28.5.08

Carta de Amor.

Fortaleza, algum dia de Maio de 2008.

Meu querido,
Lembre sempre dos dias felizes, só eles valem no futuro.
Hoje, é tudo diferente. Aquele som grave é confortante e o barulho agudo das ruas, completamente inocente. Já eu, no meio, culpada. Nem adianta falar que está tudo bem, que passou. Sei que é mentira e sei muito bem que a culpa é minha. Sou uma coisa. Na verdade, uma mistura de coisas, que acha bonito ser feio, ser sujo e que depois sofre, pensa, raciocina horrores. O racional é ir lá, é saber, resolver logo tudo, mas não suporto a dor de imaginar o que não quero. A escuridão é aconchegante, feliz, incoerente. O preto. Vazio e cheio. No escuro, posso brincar de me esconder, sem o inconveniente de ser descoberta.
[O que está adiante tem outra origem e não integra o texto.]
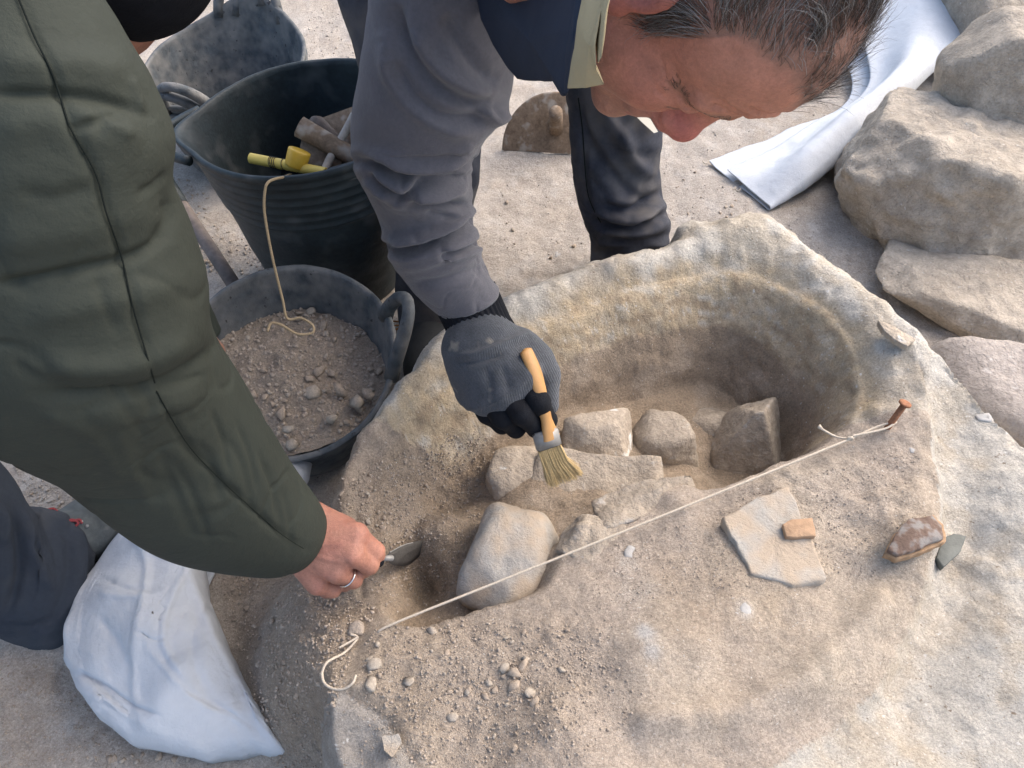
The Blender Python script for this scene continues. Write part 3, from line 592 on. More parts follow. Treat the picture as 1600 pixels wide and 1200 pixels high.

Aqui, só eu posso me tocar, me enxergar, me maltratar, me existir. Mas aí existe você. Comigo. E eu prefiro sentir o sol incinerar minha pele a imaginar que posso ser o motivo de seu pesar. Não está tudo bem, não insista. Eu sei bem onde pequei. Eu sei, estou roubando o teu mundo, acabando com teus músculos, enfraquecendo tua língua, arrancando teus dentes, sugando órgão inteiros, cuspindo pedras. Vai embora, corre, voa, grita e me fala a verdade. Grita e me diz com altivez: Não, não te quero mais, não te amo! Só assim posso te assistir indo embora tranquila. Só peço que me permita guardar o teu sorriso na gaveta e teus olhos no porta-luvas, um pouco de tudo que eu sempre precisei, você. Nunca soube lidar com isso de você ser, de um jeito só seu, tudo. De novo, medo. Estou jogada no asfalto, esperando a dor, a pressão, o impacto. Preciso ser reanimada, trazida de volta ao mundo dos terrenos, mas chega! Essa não é sua função. Não me permita mais, me dê um limite, me jogue na rua, que é o meu lugar, junto com coisas quebradas e com comida podre. Estou desmantelada, fedida, nojenta, vermes habitam meu corpo e serpentes, o meu cabelo. Sou uma coisa indesejada, arrogante, feia e quase infeliz. E nem pense em me oferecer um cobertor! O frio é meu aliado, adormece.

Com muito carinho,
Coisa Menina.

"Peço que meu nome retifiquem.
Já não me convém o título de homem.
Meu nome novo é Coisa.
Eu sou a Coisa, coisamente."
Drummond

2 comentários:

Déa disse...

que lindo, minha amiga.

filipe acácio disse...

fico construindo personagens em cima de suas palavras... intenso e forte.